This type of dichotomous thinking is not merely an error in logic, but a defining trait of a society built on competition- as it both leads to it and is a result of it. You either win or you lose, the two only possible outcomes of your actions. The black-and-white fallacy, then, is closely tied in with how we deal with people beyond the personal and at a social and structural level.
Our interactions with others become shaped by this type of either/or thinking and they begin to impact our assumptions of what alternatives are available for us to explore. We neatly sort out what is desirable for us, what is progressive or conservative, rational or irrational, to be feared or to be embraced, and thus reduce the complexity of life to manageable units. It helps create a comfortable world to live in- and in this world, we are not asked to deal with difficult moral questions. That is an effort only made by the few.

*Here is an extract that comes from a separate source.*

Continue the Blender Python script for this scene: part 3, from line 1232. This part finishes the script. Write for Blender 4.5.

As such, many succumb to a distorted, minimized reality lived in a flatland, where the better part of their time is devoted to obsessing over what and who is best. The choice, then, becomes as easy as it is alarming: they either remain number one or become unworthy. Invariably, as we create a narrative of the good triumphing over the bad, we always place ourselves on the good side of things. A sink hole opens up between us and those whom we perceive as them, a division that unquestionably summons aggression. Getting there is easy, living there is disastrous- as people go from either/or to good/bad, before you know it, it’s we/they and us against them.

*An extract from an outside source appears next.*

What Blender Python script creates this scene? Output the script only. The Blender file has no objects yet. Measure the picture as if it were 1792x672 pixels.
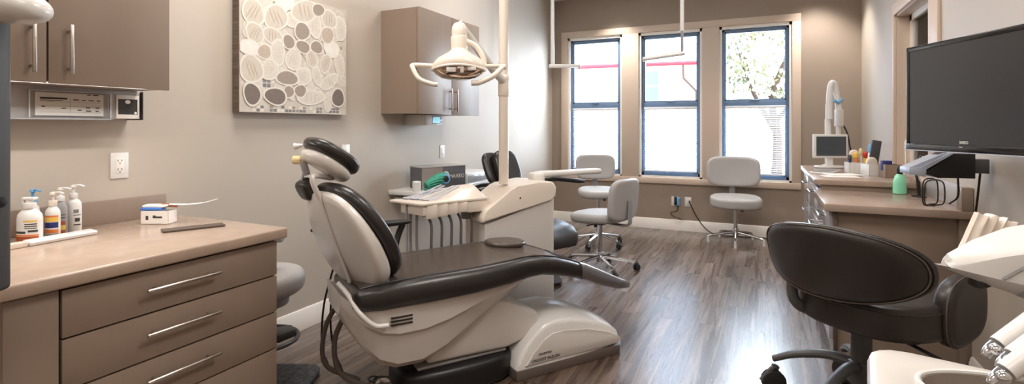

As Annie Strick put it, in regards to the American adversarial legal system,
“we claim righteousness for ourselves and require an ‘other’, an opposite (religious, political, racial, national, sexual, name-it), a nonself who embodies evil. To that degree, does blame become a basic behavior and revenge a solution. Such polarity not only implies superior-inferior; as it denies complementarity, it also invites battle. For superior tends to become pitted against inferior”
Racism and discrimination, then, become part of a worldview and a moral code that is deemed right and defendable beyond question- as those who uphold it have renounced any other context that would allow them to accept any alternative to it.

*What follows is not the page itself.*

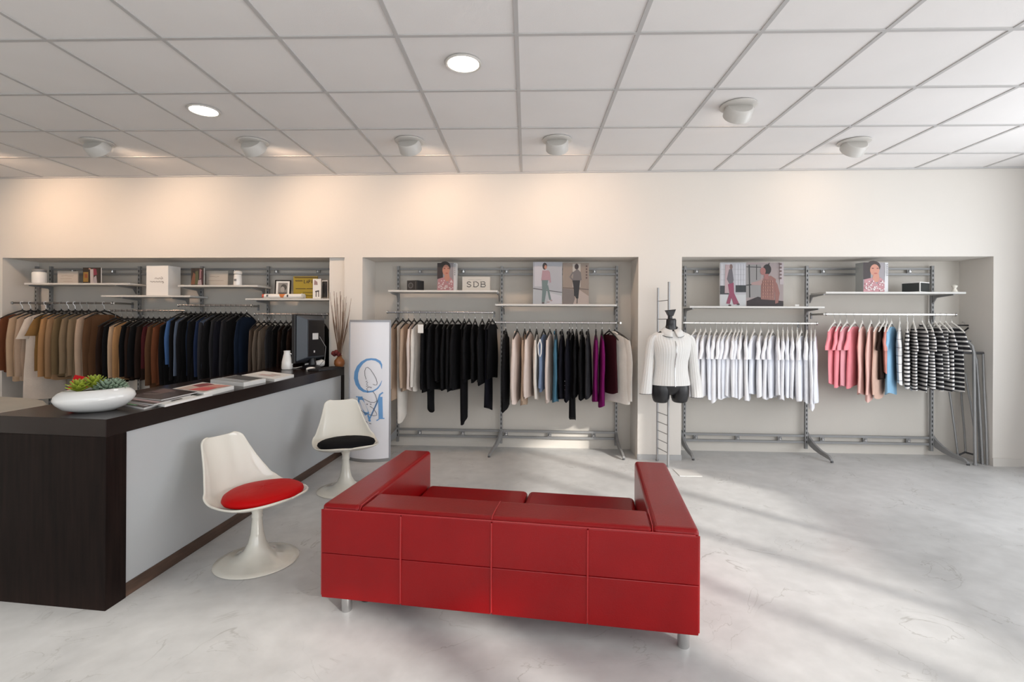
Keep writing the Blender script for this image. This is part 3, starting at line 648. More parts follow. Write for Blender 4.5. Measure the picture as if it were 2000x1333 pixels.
hang_all('L3', [(356, 716, 'shirt', 'blue', 'bright blue jumper'), (363, 750, 'shirt', 'black', 'black coat'), (373, 738, 'shirt', 'slate', 'slate blue jumper'), (382, 750, 'jacket', 'black', 'black blazer'), (392, 738, 'shirt', 'denim', 'navy jumper with pale edge'), (402, 748, 'jacket', 'black', 'black jacket'),
    (412, 740, 'shirt', 'navy', 'dark navy shirt'), (421, 744, 'jacket', 'slate', 'grey blazer', {'sleeve': 'charcoal'}), (431, 746, 'jacket', 'black', 'black tailored jacket'), (441, 742, 'shirt', 'charcoal', 'charcoal shirt'), (451, 742, 'jacket', 'inkblack', 'ink black jacket'), (461, 740, 'shirt', 'charcoal', 'charcoal jumper'),
    (471, 742, 'jacket', 'black', 'black short jacket'), (482, 736, 'shirt', 'denim', 'dark denim jacket', {'phi': 2})], 'the rail with blue jumpers', 'blue and black clothes on the third rail', 'hangb', 12, .018)
hang_all('L4', [(505, 742, 'shirt', 'greybrown', 'grey brown cardigan'), (516, 742, 'shirt', 'greytaupe', 'grey taupe cardigan'), (526, 740, 'shirt', 'greytaupe', 'taupe cardigan'), (537, 742, 'shirt', 'charcoal', 'charcoal shirt'), (548, 742, 'shirt', 'black', 'black shirt'), (559, 742, 'shirt', 'darkbrown', 'dark brown shirt'),
    (570, 742, 'shirt', 'black', 'black jumper'), (581, 742, 'shirt', 'darkbrown', 'dark brown jumper'), (596, 706, 'shirt', 'greytaupe', 'striped taupe short cardigan'), (608, 735, 'shirt', 'black', 'black cardigan'), (620, 735, 'shirt', 'black', 'plain black top'), (630, 735, 'shirt', 'black', 'black top')], 'the rail behind the monitor', 'grey brown clothes behind the monitor', 'hangb', 2, .018)
hang_all('A', [(774, 780, 'shirt', 'beige', 'beige grey long-sleeved shirt'), (787, 822, 'pants', 'offwhite', 'off-white trousers'), (798, 762, 'shirt', 'beige', 'beige shirt'), (809, 764, 'shirt', 'pinkwhite', 'pale stone shirt'), (821, 760, 'shirt', 'offwhite', 'off-white shirt'),
    (834, 766, 'shirt', 'black', 'black blouse with white tag', {'tagc': 1}), (841, 805, 'pants', 'black', 'black trousers'), (851, 764, 'shirt', 'black', 'black jumper'), (862, 748, 'shirt', 'black', 'short black jumper'), (873, 762, 'shirt', 'black', 'plain black shirt'), (884, 764, 'shirt', 'black', 'black top'),
    (895, 762, 'shirt', 'black', 'black cardigan'), (907, 822, 'pants', 'black', 'long black trousers'), (916, 744, 'shirt', 'black', 'black blouse'), (928, 744, 'shirt', 'black', 'black knit'), (942, 750, 'shirt', 'black', 'black long-sleeved top'), (955, 800, 'pants', 'inkblack', 'black slit trousers'), (962, 740, 'top', 'black', 'black vest')],
    'the rail beside the banner', 'beige and black clothes beside the banner', 'hangb', 9, .025)
hang_all('B', [(988, 800, 'jacket', 'black', 'long black coat'), (1010, 785, 'jacket', 'pinkwhite', 'pale pink coat', {'thick': .032}), (1025, 792, 'shirt', 'beige', 'beige blouse'), (1035, 778, 'jacket', 'pinkwhite', 'shell pink jacket'), (1048, 782, 'shirt', 'offwhite', 'off-white shirt'), (1062, 762, 'shirt', 'greyblue', 'grey blue bead-trimmed blouse', {'yoke': 1}),
    (1074, 784, 'shirt', 'pinkwhite', 'cream jacket'), (1086, 787, 'jacket', 'teal', 'teal suede jacket'), (1098, 778, 'jacket', 'inkblack', 'ink black blazer'), (1112, 780, 'jacket', 'inkblack', 'three-buttoned ink black blazer', {'buttons': 1, 'thick': .026}), (1118, 822, 'pants', 'black', 'black trousers'), (1126, 775, 'shirt', 'black', 'black shirt'),
    (1137, 782, 'jacket', 'black', 'black jacket'), (1149, 776, 'jacket', 'charcoal', 'charcoal jacket'), (1164, 786, 'shirt', 'purple', 'purple long-sleeved blouse'), (1176, 796, 'shirt', 'purple', 'longer purple blouse'), (1190, 768, 'top', 'wine', 'wine red lace top', {'phi': -22}), (1201, 788, 'jacket', 'offwhite', 'off-white jacket', {'phi': -42})],
    'the rail left of the mannequin', 'mixed clothes left of the mannequin', 'hangb', 8, .024)
cx = [1358, 1368, 1378, 1388, 1399, 1411, 1419, 1428, 1436, 1443, 1449, 1458, 1473, 1486, 1501, 1509, 1519, 1529, 1538, 1547, 1557, 1565, 1576, 1584, 1592]
hang_all('C', [(x, [775, 776, 774, 780, 782, 778, 779, 777, 776, 777, 776, 782, 770, 776, 779, 778, 774, 783, 776, 779, 778, 781, 786, 799, 788][k], 'shirt' if k > 22 else 'tee', 'white' if k % 3 else 'whiteblue', 'white long-sleeved shirt,' [:-1] if k > 22 else 'white short-sleeved blouse') for k, x in enumerate(cx)],
    'the white rail', 'white shirts right of the mannequin', 'hangw', 30, .022)
dx = [(1630, 752, 'tee', 'pink', 'bright pink tee'), (1641, 756, 'tee', 'pink', 'pink tee'), (1654, 756, 'tee', 'rose', 'rose pink tee'), (1669, 756, 'tee', 'pink', 'deep pink tee'), (1684, 772, 'shirt', 'palepink', 'pale pink long shirt'), (1701, 784, 'shirt', 'palepink', 'pale pink blouse'),
      (1717, 778, 'shirt', 'peach', 'light peach shirt'), (1727, 742, 'tee', 'darkbrown', 'dark brown tee'), (1732, 725, 'tee', 'salmon', 'salmon tee'), (1741, 772, 'tee', 'lightblue', 'light blue tee'), (1757, 752, 'tee', 'windowpane', 'white tee with thin dark lines'), (1772, 757, 'tee', 'striped', 'black white striped tee'),
      (1784, 762, 'tee', 'finestripe', 'finely striped tee'), (1801, 766, 'dress', 'striped', 'striped shirt with dark scarf collar', {'collar': 1}), (1814, 762, 'tee', 'finestripe', 'grey striped tee'), (1826, 760, 'tee', 'darkstripe', 'navy tee with white stripes'), (1836, 740, 'top', 'finestripe', 'short striped vest'), (1847, 762, 'tee', 'striped', 'boldly striped tee'), (1859, 763, 'tee', 'darkstripe', 'dark tee with wide white stripes')]
hang_all('D', dx, 'the far right rail', 'pink and striped clothes on the far right rail', 'hangw', lambda f: 44 if f < .5 else 44 - 70 * (f - .5), .018)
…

Are these the people in whose hands we still insist on placing power? Do we renounce it to those who pride themselves in belonging to a certain race, who call themselves superior and fundamentally distinct from others and whose mindset is reflected in all the ways they’ve taken to decimate the rest, through action or inaction, in the name of their supremacy? More importantly, are these the people we want to risk becoming ourselves?
Regardless of how high they raise their voices, how passionately they advocate for what they believe in and how subtle, yet diabolical their means of oppression become, regardless of how much we hurt and how much we could lose, we should stand guard and not give in. We still have voting, narratives to amplify, experiences to learn about, movements to support and causes to devote our time, energy and money to.
Otherwise, we are running out of time here.